Set down the material once more, exactly as it appears.
######
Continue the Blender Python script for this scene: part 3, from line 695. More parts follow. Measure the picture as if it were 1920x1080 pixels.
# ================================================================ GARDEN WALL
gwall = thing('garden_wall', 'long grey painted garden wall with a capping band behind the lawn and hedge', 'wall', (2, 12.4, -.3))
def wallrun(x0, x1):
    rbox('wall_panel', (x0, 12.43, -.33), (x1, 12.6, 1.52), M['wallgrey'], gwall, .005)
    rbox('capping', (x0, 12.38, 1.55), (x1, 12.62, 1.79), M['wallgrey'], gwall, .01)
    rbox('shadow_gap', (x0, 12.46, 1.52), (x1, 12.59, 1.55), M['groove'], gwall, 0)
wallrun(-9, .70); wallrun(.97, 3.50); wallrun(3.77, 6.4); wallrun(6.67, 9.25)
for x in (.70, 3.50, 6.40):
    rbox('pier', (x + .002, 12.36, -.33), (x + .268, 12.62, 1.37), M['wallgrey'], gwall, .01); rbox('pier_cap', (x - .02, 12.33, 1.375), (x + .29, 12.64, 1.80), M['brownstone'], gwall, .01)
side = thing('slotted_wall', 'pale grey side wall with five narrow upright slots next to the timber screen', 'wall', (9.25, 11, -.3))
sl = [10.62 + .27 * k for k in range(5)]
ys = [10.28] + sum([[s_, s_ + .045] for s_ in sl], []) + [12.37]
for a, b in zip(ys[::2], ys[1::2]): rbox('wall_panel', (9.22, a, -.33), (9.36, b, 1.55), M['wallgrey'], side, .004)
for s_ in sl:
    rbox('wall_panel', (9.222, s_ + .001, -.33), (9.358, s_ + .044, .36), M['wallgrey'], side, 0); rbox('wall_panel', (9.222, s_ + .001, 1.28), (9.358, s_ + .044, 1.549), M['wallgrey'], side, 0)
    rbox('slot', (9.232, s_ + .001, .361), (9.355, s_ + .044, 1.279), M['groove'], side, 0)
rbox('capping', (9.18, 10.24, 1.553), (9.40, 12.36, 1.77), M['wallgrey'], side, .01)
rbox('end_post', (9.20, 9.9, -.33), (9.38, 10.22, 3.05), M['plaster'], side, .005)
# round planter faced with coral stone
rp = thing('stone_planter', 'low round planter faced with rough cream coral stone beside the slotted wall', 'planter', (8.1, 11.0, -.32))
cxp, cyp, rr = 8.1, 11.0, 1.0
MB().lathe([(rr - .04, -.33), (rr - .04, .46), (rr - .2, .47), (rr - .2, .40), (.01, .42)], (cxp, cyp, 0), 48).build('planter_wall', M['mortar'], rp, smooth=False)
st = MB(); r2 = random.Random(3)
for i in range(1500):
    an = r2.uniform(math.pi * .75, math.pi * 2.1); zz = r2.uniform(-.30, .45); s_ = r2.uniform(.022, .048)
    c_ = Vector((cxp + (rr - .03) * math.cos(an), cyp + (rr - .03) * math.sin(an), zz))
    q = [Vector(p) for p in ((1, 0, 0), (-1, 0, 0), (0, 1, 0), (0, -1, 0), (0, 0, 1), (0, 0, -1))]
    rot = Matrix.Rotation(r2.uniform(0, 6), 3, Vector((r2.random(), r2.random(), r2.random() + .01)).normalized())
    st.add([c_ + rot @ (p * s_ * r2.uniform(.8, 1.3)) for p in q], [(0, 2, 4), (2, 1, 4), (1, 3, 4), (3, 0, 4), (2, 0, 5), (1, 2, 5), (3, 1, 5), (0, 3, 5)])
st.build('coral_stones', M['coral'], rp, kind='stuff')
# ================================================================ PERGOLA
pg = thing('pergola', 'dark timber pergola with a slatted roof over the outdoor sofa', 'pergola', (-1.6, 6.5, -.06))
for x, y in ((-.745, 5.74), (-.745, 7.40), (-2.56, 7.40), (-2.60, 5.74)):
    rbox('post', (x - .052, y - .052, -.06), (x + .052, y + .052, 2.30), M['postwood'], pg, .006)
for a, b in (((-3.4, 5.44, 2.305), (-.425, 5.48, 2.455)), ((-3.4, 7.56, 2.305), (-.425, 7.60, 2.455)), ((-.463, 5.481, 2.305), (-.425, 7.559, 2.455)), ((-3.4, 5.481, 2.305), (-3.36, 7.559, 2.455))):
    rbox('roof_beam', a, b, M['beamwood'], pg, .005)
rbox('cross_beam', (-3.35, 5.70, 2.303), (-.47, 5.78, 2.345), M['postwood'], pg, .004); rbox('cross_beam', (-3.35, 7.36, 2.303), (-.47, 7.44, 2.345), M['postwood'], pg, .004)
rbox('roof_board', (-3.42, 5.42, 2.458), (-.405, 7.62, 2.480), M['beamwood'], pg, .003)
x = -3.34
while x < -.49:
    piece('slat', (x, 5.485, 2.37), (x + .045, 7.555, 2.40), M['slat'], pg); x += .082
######
EXPECTED OUTPUT:
Continue the Blender Python script for this scene: part 3, from line 695. More parts follow. Measure the picture as if it were 1920x1080 pixels.
# ================================================================ GARDEN WALL
gwall = thing('garden_wall', 'long grey painted garden wall with a capping band behind the lawn and hedge', 'wall', (2, 12.4, -.3))
def wallrun(x0, x1):
    rbox('wall_panel', (x0, 12.43, -.33), (x1, 12.6, 1.52), M['wallgrey'], gwall, .005)
    rbox('capping', (x0, 12.38, 1.55), (x1, 12.62, 1.79), M['wallgrey'], gwall, .01)
    rbox('shadow_gap', (x0, 12.46, 1.52), (x1, 12.59, 1.55), M['groove'], gwall, 0)
wallrun(-9, .70); wallrun(.97, 3.50); wallrun(3.77, 6.4); wallrun(6.67, 9.25)
for x in (.70, 3.50, 6.40):
    rbox('pier', (x + .002, 12.36, -.33), (x + .268, 12.62, 1.37), M['wallgrey'], gwall, .01); rbox('pier_cap', (x - .02, 12.33, 1.375), (x + .29, 12.64, 1.80), M['brownstone'], gwall, .01)
side = thing('slotted_wall', 'pale grey side wall with five narrow upright slots next to the timber screen', 'wall', (9.25, 11, -.3))
sl = [10.62 + .27 * k for k in range(5)]
ys = [10.28] + sum([[s_, s_ + .045] for s_ in sl], []) + [12.37]
for a, b in zip(ys[::2], ys[1::2]): rbox('wall_panel', (9.22, a, -.33), (9.36, b, 1.55), M['wallgrey'], side, .004)
for s_ in sl:
    rbox('wall_panel', (9.222, s_ + .001, -.33), (9.358, s_ + .044, .36), M['wallgrey'], side, 0); rbox('wall_panel', (9.222, s_ + .001, 1.28), (9.358, s_ + .044, 1.549), M['wallgrey'], side, 0)
    rbox('slot', (9.232, s_ + .001, .361), (9.355, s_ + .044, 1.279), M['groove'], side, 0)
rbox('capping', (9.18, 10.24, 1.553), (9.40, 12.36, 1.77), M['wallgrey'], side, .01)
rbox('end_post', (9.20, 9.9, -.33), (9.38, 10.22, 3.05), M['plaster'], side, .005)
# round planter faced with coral stone
rp = thing('stone_planter', 'low round planter faced with rough cream coral stone beside the slotted wall', 'planter', (8.1, 11.0, -.32))
cxp, cyp, rr = 8.1, 11.0, 1.0
MB().lathe([(rr - .04, -.33), (rr - .04, .46), (rr - .2, .47), (rr - .2, .40), (.01, .42)], (cxp, cyp, 0), 48).build('planter_wall', M['mortar'], rp, smooth=False)
st = MB(); r2 = random.Random(3)
for i in range(1500):
    an = r2.uniform(math.pi * .75, math.pi * 2.1); zz = r2.uniform(-.30, .45); s_ = r2.uniform(.022, .048)
    c_ = Vector((cxp + (rr - .03) * math.cos(an), cyp + (rr - .03) * math.sin(an), zz))
    q = [Vector(p) for p in ((1, 0, 0), (-1, 0, 0), (0, 1, 0), (0, -1, 0), (0, 0, 1), (0, 0, -1))]
    rot = Matrix.Rotation(r2.uniform(0, 6), 3, Vector((r2.random(), r2.random(), r2.random() + .01)).normalized())
    st.add([c_ + rot @ (p * s_ * r2.uniform(.8, 1.3)) for p in q], [(0, 2, 4), (2, 1, 4), (1, 3, 4), (3, 0, 4), (2, 0, 5), (1, 2, 5), (3, 1, 5), (0, 3, 5)])
st.build('coral_stones', M['coral'], rp, kind='stuff')
# ================================================================ PERGOLA
pg = thing('pergola', 'dark timber pergola with a slatted roof over the outdoor sofa', 'pergola', (-1.6, 6.5, -.06))
for x, y in ((-.745, 5.74), (-.745, 7.40), (-2.56, 7.40), (-2.60, 5.74)):
    rbox('post', (x - .052, y - .052, -.06), (x + .052, y + .052, 2.30), M['postwood'], pg, .006)
for a, b in (((-3.4, 5.44, 2.305), (-.425, 5.48, 2.455)), ((-3.4, 7.56, 2.305), (-.425, 7.60, 2.455)), ((-.463, 5.481, 2.305), (-.425, 7.559, 2.455)), ((-3.4, 5.481, 2.305), (-3.36, 7.559, 2.455))):
    rbox('roof_beam', a, b, M['beamwood'], pg, .005)
rbox('cross_beam', (-3.35, 5.70, 2.303), (-.47, 5.78, 2.345), M['postwood'], pg, .004); rbox('cross_beam', (-3.35, 7.36, 2.303), (-.47, 7.44, 2.345), M['postwood'], pg, .004)
rbox('roof_board', (-3.42, 5.42, 2.458), (-.405, 7.62, 2.480), M['beamwood'], pg, .003)
x = -3.34
while x < -.49:
    piece('slat', (x, 5.485, 2.37), (x + .045, 7.555, 2.40), M['slat'], pg); x += .082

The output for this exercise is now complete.